10 декабря «Немецкий дом» отмечает 48-й день рождения Конце. Печально звучат слова студенческой песни:
Ведь 11-го Конце должен уехать домой: он хочет провести рождество со своей семьей.
Новый год начался так неудачно, что хуже трудно придумать. Зима оказалась суровой, как никогда. Штормовые ветры вздымали в море высокие волны, и если маленькая «Лорелея» посольства еще способна выходить в море, то плоские, открытые баржи не выдерживают сильного волнения. Кроме того, зимой залив, начиная от Чандарлыка, представляет большую опасность, потому что сюда устремляется ветер из долины Каика. Если у входа в залив сила ветра не превышает трех баллов, то через какую-нибудь минуту она достигает девяти баллов. Корабль вынужден возвращаться и целыми днями торчать в Фокее, ожидая хотя бы нескольких часов безветрия, которых было бы достаточно, чтобы преодолеть злой залив. Часто матросы «Лорелеи» стоят на корме, сжимая в руках абордажные топоры, чтобы, если это будет необходимо, обрубить тросы, но пока этого удавалось избежать. Только один раз, в порту Дикили, один из больших ящиков полетел за борт. Но его все же отправили следующим рейсом, после того как благополучно выловили из воды.
Луиза Хуманн вне себя от радости. Наконец-то она заполучила своего мужа, который во время раскопок был дома лишь редким гостем. Да и Карл Хуманн рад своему дому в Смирне, тому порядку и удобствам, которых он был долго лишен, рад своему сыну, которого почти совсем не видел. Но все-таки радость его омрачена. Ведь он вынужден расстаться со своей любимой работой, а она еще далеко не завершена. Весь инструмент по его приказу убрали на склад. Своего старого кавасса Мустафу Хуманн назначает сторожем крепости, как только получает на это соответствующее разрешение. Но и этого ему недостаточно. Перед тем как отпустить последних рабочих, эффенди Хуманн дает им распоряжение выкопать на повой благоустроенной улице несколько рвов шириной до пяти метров. Ведь там внизу, в Бергаме, все они — и турки, и греки — только того и ждут, чтобы уехали чужеземцы и они смогли потащить вниз с таким трудом извлеченные камни фундамента и разбросанные мраморные блоки, а потом использовать их для своего личного строительства. Теперь, когда канавы перерезали улицу, ни двуколка, ни верблюд, ни осел не смогут здесь ни проехать, ни пройти, а человек может унести немного, не больше ежедневных «потерь», которые наносили раскопкам «филологически подготовленные» туристы, соблазненные древностями и наполнявшие ими свои карманы.
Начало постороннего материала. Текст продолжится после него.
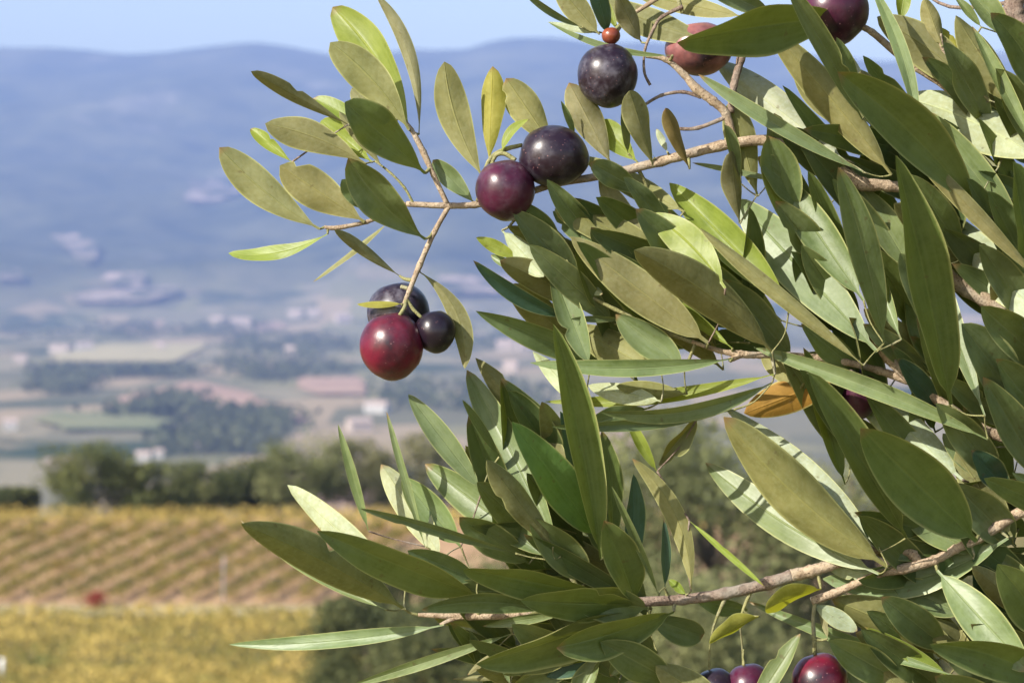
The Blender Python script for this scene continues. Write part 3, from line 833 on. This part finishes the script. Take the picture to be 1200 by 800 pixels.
# --- middle right branch
branch('middle olive branch whose leaves fan left below the pair of dark olives', (1109, 476, 4), [
    (TW, 'twig', [(811, 400, 8, 2.6), (843, 411, 6, 3.4), (868, 415, 4, 5), (890, 416, 2, 4.4), (926, 416, 0, 3.6), (957, 419, 0, 4.6), (990, 424, -2, 4.6), (1030, 434, -2, 5), (1066, 446, 2, 6.5)]),
    (TW, 'twig', [(855, 422, 10, 3.4), (866, 417, 6, 4)]),
    (TW, 'twig', [(1020, 394, 14, 4.5), (1030, 405, 12, 6), (1042, 420, 10, 7.5), (1066, 444, 8, 6.6), (1090, 462, 6, 6), (1110, 477, 6, 7.5), (1145, 500, 2, 7), (1200, 521, 0, 8), (1260, 545, 0, 9), (1500, 610, -80, 13)]),
    (SH, 'twig', [(655, 316, 0, 2), (690, 345, 0, 2.4), (720, 362, 0, 2.6), (770, 385, 2, 2.8), (815, 402, 4, 3)]),
    (SH, 'twig', [(602, 254, -14, 2.4), (625, 280, -12, 2.4), (650, 305, -8, 2.4), (690, 345, -2, 2.6)]),
    (GR, 'twig', [(946, 432, -4, 5), (975, 442, -6, 4), (1000, 436, -6, 5)]),
], """
703 205 755 296 32 6 lM
650 245 790 312 42 12 lMk 4 -6
648 247 700 290 26 8 uM
668 278 830 402 50 32 lMk
737 298 905 412 52 36 lDk 8 -6
766 247 850 338 44 86 uBy 4 -6
791 208 925 356 46 40 uBy
820 267 1012 428 20 84 lMk
873 226 1028 412 62 50 uB
913 191 1012 352 46 56 uB
965 205 1036 402 40 66 uD 4 -3
812 190 932 216 8 -4 uM
686 178 802 248 32 -8 lBk
728 212 785 268 26 -14 uD
558 278 606 302 17 -10 uMy
575 298 612 320 12 -14 uB
637 325 588 270 28 -16 lBs
668 318 640 290 16 -14 lBk
705 345 670 325 14 -14 lBs
600 250 680 330 40 -26 uD
640 215 700 290 30 -22 uD
620 290 720 380 36 -26 uD
610 240 660 300 30 -30 uD
690 270 760 350 36 -26 uD
740 250 830 340 44 -26 uD
800 300 900 400 44 -26 uD
840 330 930 420 40 -30 uD
556 308 668 372 21 -12 uDt -5 8
668 374 735 374 8 -16 uD
646 312 692 430 34 10 uM
722 368 802 432 46 8 uM
672 380 768 436 46 12 lBk
776 340 858 408 16 12 uBy
621 425 858 420 22 22 uM 0 9
640 473 908 438 18 20 uBy 0 12
700 480 905 448 22 12 uD 0 14
625 412 690 480 24 -6 lBs
690 452 775 470 26 14 lBs
722 452 805 462 22 -4 lMk
645 496 860 480 14 4 uD 0 5
655 480 690 590 34 -24 uDt
680 500 760 478 28 -14 uD
872 484 992 438 44 -8 lMo
889 407 1158 515 24 62 uM 5 -4
895 412 938 455 30 -2 lBk
1021 196 1114 474 58 64 uDe
1074 200 1154 487 30 74 uB
1100 232 1240 390 54 40 lBs
1172 195 1212 335 48 26 uDe
1155 360 1220 405 22 6 uM
1074 232 1112 310 16 14 lBs
1000 238 1056 398 28 40 uB
1192 370 1215 445 26 20 uD
1170 462 1218 505 22 14 uB
1110 380 1190 470 60 -10 uD
1130 360 1240 440 50 -14 uD
1150 420 1230 500 50 -12 uD
1090 440 1180 500 30 -16 uD
1040 420 1110 490 30 -16 uDt
993 428 1128 562 48 26 lBs
930 290 1010 390 40 -30 uD
900 240 980 330 40 -24 uD
1010 220 1070 320 40 -20 uM
1050 210 1130 300 40 -22 uD
1090 250 1150 360 40 -24 lMk
1140 230 1210 330 44 -20 uD
1060 330 1100 450 34 -14 uM
1000 380 1090 440 30 -24 uD
930 380 1010 440 34 -24 uD
1130 440 1220 560 46 -24 uD
1080 470 1170 560 44 -20 uD
1040 300 1110 400 44 -34 uD
1130 290 1210 380 44 -34 uD
""" + fill(46, 930, 1240, 250, 540, 125, 6) + fill(26, 640, 880, 270, 420, 140, 7))
# --- lower right branch
branch('lower right olive branch with two very wide leaves and pale bark', (1146, 632, 8), [
    (TW, 'twig', [(1500, 520, -90, 13), (1260, 575, 6, 8.5), (1200, 598, 8, 7.5), (1168, 617, 10, 7), (1148, 630, 10, 6.4), (1120, 643, 12, 6), (1095, 656, 12, 6.2), (1060, 666, 14, 6.8), (1030, 672, 12, 5), (1000, 685, 8, 5), (977, 695, 6, 5.5), (951, 704, 8, 5.5)]),
    (TW, 'twig', [(1146, 616, 14, 5), (1152, 622, 14, 6), (1168, 618, 10, 6)]),
    (TW, 'twig', [(1036, 634, 4, 5.5), (1060, 645, 4, 6), (1070, 650, 6, 7), (1078, 662, 8, 6)]),
    (TW, 'twig', [(1172, 572, 4, 2.5), (1186, 586, 4, 3.2), (1212, 594, 4, 4)]),
    (SH, 'twig', [(955, 706, 8, 2.6), (953, 725, 8, 2.6), (954, 748, 6, 2.8), (955, 768, 4, 2.4)]),
], """
929 434 1062 630 46 46 uDe
846 488 1040 663 64 50 lMk -8 7
860 479 1030 642 34 44 lBs 6 -6
838 549 1030 672 44 36 uB -6 8
986 496 1144 634 76 70 uDe
1106 508 1152 562 26 16 uM
1128 525 1180 575 40 4 uDt
1118 528 1186 628 44 8 lMk
1150 560 1148 600 5 14 uBy
972 684 1182 630 42 14 uB 0 24
969 662 1030 676 24 6 lBs
975 702 1130 765 52 -2 lMk
1188 775 1098 668 50 20 uB
1195 745 1140 655 48 8 uDt
1150 652 1235 745 60 36 uDe
1067 738 1230 805 50 50 uDe 8 -10
888 717 1125 793 17 40 uB 0 5
1015 735 1112 792 20 16 uMy
1015 768 1085 835 45 8 lMk
998 788 1045 830 28 12 uB
1004 738 954 708 28 6 lMs
962 708 970 748 8 8 lB
1190 690 1215 740 25 16 lBs
1090 745 1190 800 50 -8 uD
1060 600 1142 650 36 8 uM
1000 600 1045 650 24 0 uDt
1020 690 1110 760 44 -24 uD
1100 560 1190 640 50 -24 uD
1010 560 1090 640 44 -24 uD
1130 640 1220 700 50 -16 uM
1060 700 1150 790 46 -20 lMk
960 740 1060 800 44 -16 uD
1120 720 1230 780 50 -20 uD
1040 680 1130 720 40 -16 uM
""" + fill(40, 1030, 1240, 560, 830, 150, 8) + """1080 780 1180 840 50 -6 uD
""")
# --- lower left branch
branch('lowest olive branch fanning left over the vineyard with silvery tipped leaves', (800, 702, 0), [
    (GR, 'twig', [(680, 708, -2, 5), (720, 706, 0, 6), (745, 705, 0, 6.5), (800, 702, 0, 7), (850, 695, 0, 7.5), (900, 683, 0, 8), (928, 674, 0, 8.5)]),
    (TW, 'twig', [(927, 674, 0, 8.5), (950, 669, 0, 8.2), (972, 662, 0, 7.6), (1005, 650, -2, 7), (1040, 638, -2, 6.5), (1100, 612, -6, 7), (1250, 560, -10, 9), (1500, 500, -90, 12)]),
    (TW, 'twig', [(490, 720, 6, 2.6), (520, 721, 6, 4), (550, 722, 6, 4.6), (590, 721, 6, 5.2), (630, 717, 6, 5), (690, 708, 0, 5)]),
    (TW, 'twig', [(516, 732, 8, 2.4), (528, 726, 8, 2.8), (545, 722, 6, 3)]),
    (SH, 'twig', [(690, 708, -2, 3), (672, 680, 0, 3), (655, 658, 4, 3)]),
    (SH, 'twig', [(832, 800, -12, 1.2), (831, 770, -14, 1.2), (836, 735, 2, 1.6), (850, 700, 0, 3)]),
    (SH, 'twig', [(871, 800, -12, 1.2), (870, 760, -14, 1.2), (868, 725, 2, 1.6), (880, 692, 0, 3)]),
], """
646 381 704 655 40 34 uDe 6 0
703 502 716 645 26 22 uDe 4 0
674 515 690 600 9 38 uB
735 490 770 552 15 8 uMy
772 545 818 488 28 -4 uDb
741 537 810 692 26 14 lMk 17 -8
556 420 672 560 40 14 lBk
545 435 657 652 42 30 uB 4 -3
543 467 585 535 12 6 uD
558 512 650 655 24 36 lBk
571 535 648 640 34 40 lDk
600 490 700 630 50 -8 uDg
495 548 645 656 44 26 uB
478 462 565 575 30 2 uM
396 497 432 622 13 8 uM
453 482 498 640 10 -4 uM
443 547 518 655 38 10 lBs
470 560 540 640 40 -14 uM
430 586 604 648 13 26 uD
326 575 475 692 34 4 lBs
386 608 562 698 46 22 uTe
300 602 474 713 50 14 lDk 2 -4
267 618 452 714 15 30 uB 0 9
260 764 520 732 20 12 uB 0 8
412 803 600 742 15 8 uM
545 652 706 698 38 28 uTe
497 706 642 716 26 12 uD 0 -10
566 733 662 718 13 26 uM
612 722 648 712 12 18 lBk
610 690 748 708 42 14 uTe
560 762 742 716 52 8 uTe
650 745 790 716 46 10 uTe
590 785 705 742 34 4 uD
660 690 760 712 46 2 uD
704 602 745 706 44 10 uTe
713 564 772 697 10 24 uD
740 553 742 668 27 2 uDt
776 606 779 688 13 4 uDt
638 783 708 768 8 14 uBy
618 764 638 760 12 12 uBy
715 792 755 735 22 16 uM
703 770 668 835 40 12 uB
768 778 855 835 46 14 lMk
548 791 578 764 7 10 lB
530 798 600 792 7 10 lB
585 766 598 802 8 12 uM
938 742 878 835 24 30 uB
891 708 962 690 46 10 lTy
829 750 890 722 40 8 lTy
890 681 808 610 8 14 uBy
784 680 804 696 14 6 uBy
880 720 812 700 24 2 uD
828 752 758 722 40 2 uD
600 800 700 750 40 0 uD
640 790 720 735 36 -6 uDt
620 600 690 680 44 -14 uD
700 740 790 800 46 -10 uT
600 720 690 770 44 -8 uT
480 640 560 680 34 -14 uD
560 560 640 640 40 -20 uD
""" + fill(28, 560, 730, 620, 800, 150, 9) + fill(12, 560, 700, 500, 640, 120, 10) + """540 600 620 660 40 -16 uD
""")

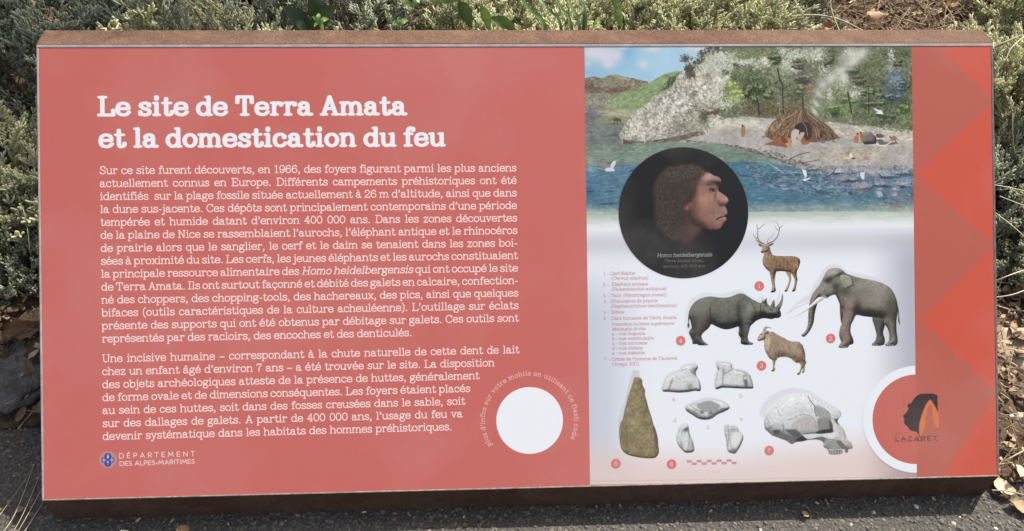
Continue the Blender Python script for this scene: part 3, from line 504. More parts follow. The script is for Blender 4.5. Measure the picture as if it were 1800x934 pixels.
    # the people by the hut
    for p, c in ((h6(290, 495, 380, 460, 440, 450, 540, 490, 560, 530, 480, 520, 380, 505), (136, 92, 70)), (h6(370, 445, 430, 425, 440, 400, 480, 395, 520, 415, 535, 470, 500, 490, 450, 460), (158, 108, 86)), (h6(570, 430, 610, 420, 605, 540, 570, 530), (190, 146, 108)), (h6(725, 430, 760, 410, 780, 450, 820, 460, 810, 490, 740, 500, 720, 470), (156, 106, 76)), (h6(18, 290, 55, 280, 70, 340, 50, 400, 20, 400), (162, 118, 92)), (h6(480, 400, 520, 405, 545, 440, 540, 480, 510, 480), (128, 74, 64))):
        fill(p, c, 3.0, .85, True)
    for x, y, r in ((455, 395, 3), (590, 405, 3.2), (783, 420, 3), (822, 418, 2.4), (35, 275, 3.4)):
        ox, oy = h6(x, y)[0]; disc(ox, oy, r * .5, (70, 48, 44), 1.6, .95)
    for x, y, r in ((980, 465, 4), (1045, 445, 3.2), (1100, 460, 2.6), (930, 455, 2.4), (275, 408, 2.6)):
        ox, oy = h6(x, y)[0]; disc(ox, oy, r, (122, 118, 118), 2.5, .9, r * .7)
    # boulder and people at the right
    g6 = Z(1450, 180, 6.672)
    inflate(g6(430, 380, 450, 350, 520, 345, 570, 380, 600, 420, 600, 480, 540, 490, 450, 485), (50, 50, 48), (104, 100, 96), (160, 156, 148), 8)
    fill(g6(600, 440, 660, 430, 700, 470, 830, 470, 870, 480, 780, 500, 640, 500), (84, 78, 76), 3, .7)
    for p, c in ((g6(340, 410, 370, 385, 400, 410, 385, 470, 365, 475, 345, 450), (164, 114, 80)), (g6(405, 380, 430, 360, 455, 410, 430, 465, 415, 440), (166, 108, 84)), (g6(770, 410, 810, 395, 838, 410, 835, 445, 815, 440, 780, 450, 770, 430), (150, 106, 88)), (g6(600, 385, 640, 370, 690, 390, 680, 415, 610, 415), (92, 82, 80))):
        fill(p, c, 3.0, .85, True)
    for x, y, r in ((383, 370, 3), (418, 357, 2.4), (765, 402, 2.2), (615, 380, 2.4)):
        ox, oy = g6(x, y)[0]; disc(ox, oy, r * .6, (62, 46, 44), 1.6, .95)
    line(g6(815, 440, 840, 475), 1.4, (120, 78, 62)); line(g6(790, 445, 785, 470), 1.2, (150, 98, 80))
    line(g6(605, 425, 680, 430, 750, 430), 1.5, (226, 222, 214)); line(g6(605, 490, 660, 510, 720, 500, 785, 460), 1.6, (226, 222, 214))
    disc(*g6(480, 655)[0], 6, (168, 108, 122), 6, .65, 3.4); disc(*g6(305, 630)[0], 3, (232, 228, 212), 3, .9, 5); disc(*g6(255, 655)[0], 6, (220, 212, 184), 3, .8, 2); disc(*g6(335, 658)[0], 4, (64, 58, 56), 2, .8, 1.4)
    # gulls
    gl = (222, 228, 236)
    fill(g6(570, 62, 620, 88, 665, 98, 680, 130, 678, 142, 630, 138, 596, 128, 620, 112, 600, 100, 578, 82), gl, 1.6)
    a = Z(1300, 240, 4.67)
    fill(a(512, 268, 545, 280, 552, 320, 540, 345, 520, 300), gl, 1.6); fill(a(512, 352, 560, 345, 585, 328, 570, 352, 535, 370), gl, 1.6)
    fill(a(985, 300, 1028, 290, 1022, 355, 1000, 350), gl, 2, .9); fill(a(1115, 450, 1160, 450, 1180, 490, 1140, 500), (176, 196, 204), 2, .8)
    fill(a(610, 415, 640, 442, 700, 440, 740, 470, 660, 478, 625, 460), (72, 96, 112), 2, .8)
    m = Z(1028, 180, 7.787)
    fill(m(270, 925, 300, 895, 345, 895, 355, 850, 385, 805, 430, 800, 420, 850, 385, 905, 420, 935, 400, 945, 290, 945), (206, 210, 222), 1.6); fill(m(190, 855, 260, 840, 340, 865, 360, 890, 290, 900, 210, 875), (150, 136, 136), 1.8)

def paint_portrait():
    mark('portrait_roundel', ring(1201.5, 374.3, 115.9, 64), 2, False)
    disc(1201.5, 374.3, 115.9, (58, 53, 54), 1.5)
    b = win(TP([(1085, 258), (1318, 491)]), 0); X, Y = grid(b); C0 = T(1201.5, 374.3)
    z = Z(1130, 260, 5.189)
    clip_to([(1201.5 + 115.9 * math.cos(a), 374.3 + 115.9 * math.sin(a)) for a in np.linspace(0, 6.283, 60)[:-1]], smooth=False)
    hair = z(90, 440, 85, 360, 110, 290, 150, 230, 230, 170, 340, 140, 430, 135, 520, 155, 575, 200, 600, 232, 560, 250, 500, 290, 480, 350, 440, 440, 410, 520, 390, 600, 400, 700, 380, 780, 300, 860, 220, 820, 140, 740, 100, 650, 95, 540)
    fill(hair, (84, 74, 69), 22, .95, True)
    daubs(hair, [(102, 91, 85), (84, 74, 69), (116, 104, 97), (66, 58, 56), (94, 82, 76)], 2200, .6, 81, 60, 90, 3.6, .4, margin=7)
    daubs(z(180, 180, 430, 140, 540, 170, 480, 280, 380, 300, 200, 330), [(120, 108, 102), (104, 92, 86), (84, 72, 68)], 300, .7, 82, 30, 60, 3.4, .5, margin=3)
    # neck fading into the dark
    fill(z(380, 560, 440, 640, 540, 720, 500, 800, 420, 870, 370, 880, 330, 800, 360, 660), (96, 72, 68), 18, .9, True)
    fill(z(420, 600, 480, 680, 520, 740, 440, 800, 400, 740), (112, 82, 76), 16, .6, True)
    face = z(500, 285, 540, 240, 600, 225, 640, 250, 690, 268, 715, 295, 712, 330, 688, 362, 692, 395, 735, 425, 765, 450, 780, 480, 765, 510, 748, 530, 762, 560, 770, 595, 752, 625, 762, 655, 735, 690, 705, 730, 655, 755, 590, 748, 520, 722, 460, 690, 425, 640, 405, 580, 395, 545, 375, 540, 395, 515, 430, 480, 455, 420, 470, 350)
    inflate(face, (74, 52, 50), (146, 106, 96), (188, 148, 134), 24, (.5, -.4), nz=.14, seed=83, rag=1, ncell=12)
    daubs(face, [(160, 116, 106), (140, 100, 90), (178, 134, 122), (128, 90, 82), (164, 124, 104)], 700, .9, 84, 60, 50, 2.6, .25, margin=4)
    head = z(90, 440, 85, 360, 110, 290, 150, 230, 230, 170, 340, 140, 430, 135, 520, 155, 575, 200, 610, 228, 640, 250, 690, 268, 715, 295, 712, 330, 688, 362, 692, 395, 735, 425, 765, 450, 780, 480, 765, 510, 748, 530, 762, 560, 770, 595, 752, 625, 762, 655, 735, 690, 705, 730, 655, 755, 590, 748, 520, 740, 420, 870, 200, 860, 90, 640)
    clip_to(head)
    bl = lambda x, y, rx, ry, c, a, r=0: blob(*z(x, y)[0], rx, ry, c, a, r)
    bl(590, 280, 11, 8, (206, 178, 166), .7); bl(520, 380, 7, 9, (186, 124, 118), .6); bl(545, 470, 12, 9, (196, 146, 104), .75); bl(450, 600, 8, 14, (142, 106, 86), .7); bl(560, 540, 12, 10, (182, 132, 120), .5)
    bl(655, 318, 15, 5, (82, 64, 58), .85, 10); bl(700, 335, 6, 7, (62, 50, 48), .8); bl(600, 335, 6, 3, (84, 62, 58), .7, 15)
    bl(632, 388, 7, 4, (112, 76, 70), .85); line(z(602, 386, 622, 378, 648, 383, 655, 396), 1.3, (60, 42, 40), .9); disc(*z(640, 390)[0], 1.3, (44, 34, 34), 2); bl(632, 372, 7, 2, (90, 62, 58), .7, 8); line(z(600, 405, 625, 425, 655, 420), 1.0, (124, 84, 76), .7)
    bl(660, 440, 2.5, 12, (104, 74, 70), .6, 8); bl(722, 462, 6, 5, (200, 138, 122), .6); bl(757, 468, 3, 4, (196, 150, 140), .6); bl(735, 440, 4, 6, (176, 138, 128), .4); bl(718, 522, 6, 3.5, (74, 48, 48), .85); bl(690, 500, 3, 6, (118, 76, 72), .7)
    bl(710, 570, 10, 9, (136, 112, 106), .6); bl(745, 580, 5, 6, (150, 122, 114), .5)
    line(z(672, 655, 700, 635, 735, 628, 768, 612), 2.0, (70, 44, 46), .95); line(z(690, 672, 730, 668, 755, 655), 2.6, (164, 112, 108), .8); line(z(664, 668, 678, 640), 1.6, (96, 66, 64), .6)
    bl(620, 720, 14, 5, (164, 108, 96), .6, 12); bl(520, 690, 18, 7, (84, 60, 56), .6, 25); bl(440, 620, 8, 16, (80, 58, 52), .6, -15); bl(480, 560, 10, 18, (120, 88, 76), .45); bl(590, 600, 16, 12, (136, 98, 90), .45); bl(690, 705, 6, 7, (162, 112, 104), .6); bl(600, 650, 12, 10, (168, 122, 114), .45)
    bl(470, 520, 4, 20, (112, 80, 72), .5, 5); bl(405, 545, 4, 5, (170, 112, 96), .9); line(z(372, 545, 392, 556, 402, 540), 1.6, (176, 120, 106), .8); bl(385, 480, 5, 12, (96, 66, 60), .6)
    bl(500, 300, 7, 16, (122, 92, 88), .55, 25); bl(460, 400, 3, 18, (100, 78, 74), .6, 10)
    line(z(560, 600, 600, 640, 640, 650), .9, (132, 94, 88), .5); line(z(655, 540, 640, 590, 650, 620), 1.0, (124, 86, 82), .5); line(z(560, 270, 600, 262, 640, 272), .8, (150, 116, 106), .5)
    daubs(z(440, 240, 520, 220, 600, 225, 560, 250, 510, 290, 480, 350, 455, 420), [(78, 66, 62), (98, 84, 78)], 150, .7, 85, 70, 40, 3.2, .6)
    clip_to()
    P_ = IMG[b[2]:b[3], b[0]:b[1]]; lum = P_.mean(2, keepdims=True); Yg, Xg = np.mgrid[b[2]:b[3], b[0]:b[1]]; dm = (np.hypot(Xg - C0[0], Yg - C0[1]) < 114 * S)[..., None]
    P_[:] = P_ + (lum * np.array([1.05, 1.0, .96], np.float32) - P_) * np.clip(1.5 - lum * 3.0, .25, .95) * dm
    daubs(z(100, 300, 200, 180, 430, 138, 560, 190, 480, 300, 420, 480, 380, 640, 200, 760, 110, 620), [(118, 104, 94), (94, 82, 76), (74, 64, 60)], 700, .55, 86, 60, 90, 4, .35, margin=4)
    text("Homo heidelbergensis", (1154.5, 452.3), (1251.5, 450.8), 5.0, 1.5, (206, 206, 204), .95, italic=1, scale_x=True)
    text("Terra Amata (Nice),", (1168, 461.2), (1238, 460.6), 3.7, 1.6, (150, 147, 145), .9, scale_x=True)
    text("environ 400 000 ans", (1166, 470.8), (1239.5, 470), 3.7, 1.6, (150, 147, 145), .9, scale_x=True)
    disc(1142, 448.5, .9, (130, 128, 126), 1.5, .8)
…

Тяжело было прощаться с верными и трудолюбивыми рабочими.
— До свидания, до нового сезона! — кричит Хуманн.
— До свидания, до начала работ, эффенди, — отвечает приветливо хор.
Хуманн едет в Смирну и подводит итоги. Во время раскопок не произошло ни одного несчастного случая. Ни мраморные плиты, ни животные, ни люди не получили никаких повреждений (разве что филологи, но и с ними ничего серьезного не случилось!). 94 плиты с изображением гигантомахии либо в Берлине, либо находятся сейчас на пути в столицу. Вместе с отправленными ранее плитами их насчитывается 97. Согласно определенным теперь размерам алтаря, гигантский фриз должен был иметь 130 метров в длину. Высота фриза составляла 2 метра 30 сантиметров. Всего получается приблизительно 300 квадратных метров площади, занятой рельефами. Основные находки дали 120 квадратных метров, а если иметь в виду около двух тысяч фрагментов, то получаются полных 180 квадратных метров. Следовательно, три пятых всего фриза.